“Aquela carne era uma maravilha”

Antigamente, não vinha cá ninguém vender carne nenhuma. Criávamos aí umas galinhazitas. Às vezes, aparecia uma mulher da Benfeita a vender sardinha e, como não havia dinheiro, era com os ovos que se pagavam as sardinhas. Eles deixavam as sardinhas e a gente adiantava-lhes os ovos. Era assim, não havia dinheiro! É verdade. Às vezes, vinha a raposa e comia as galinhas. Lá iam as galinhas, lá ia tudo.

Vinham cá poucos, muito poucos, vender coisas. Agora, vêm aí duas pessoas vender sardinha todas as semanas. Se for preciso, duas vezes. Vêm os da carne duas vezes também. Dois carros. Vem a fruta duas vezes. Naquele tempo, não vinha cá nada. Nem padeiro. Só havia o que se cozia aí nos fornozitos. A broazita. Quem a tinha para cozer. Porque havia muita gente que não tinha.

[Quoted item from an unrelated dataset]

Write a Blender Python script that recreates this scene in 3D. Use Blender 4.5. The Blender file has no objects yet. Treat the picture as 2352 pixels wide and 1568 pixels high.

Por isso, cada um criava e matava o seu porcozito. Agora, não pode haver animais. Naquele tempo, às vezes até dormiam por cima e o porco por baixo, na loja. Não raro. No Inverno, quando estava o tempo frio é que matavam os porcos. Era giro. O porco era agarrado e estendido em cima do banco e o matador, com a faca, matava. Um segurava, o outro matava. Depois aquilo era chamuscado, pendurado e aberto. Deixavam arrefecer, porque a carne não convinha ser cortada a quente. Ao outro dia, desmanchavam. Uns enchiam um bucho - ou como é que eles chamavam aquilo - e outros coziam. Convidavam a família e iam comer. Aquele bocado de carne de porco na sopa - não muito cozida - era uma maravilha. Agora, um gajo come qualquer carne e não sabe a nada. Naquele tempo era uma maravilha.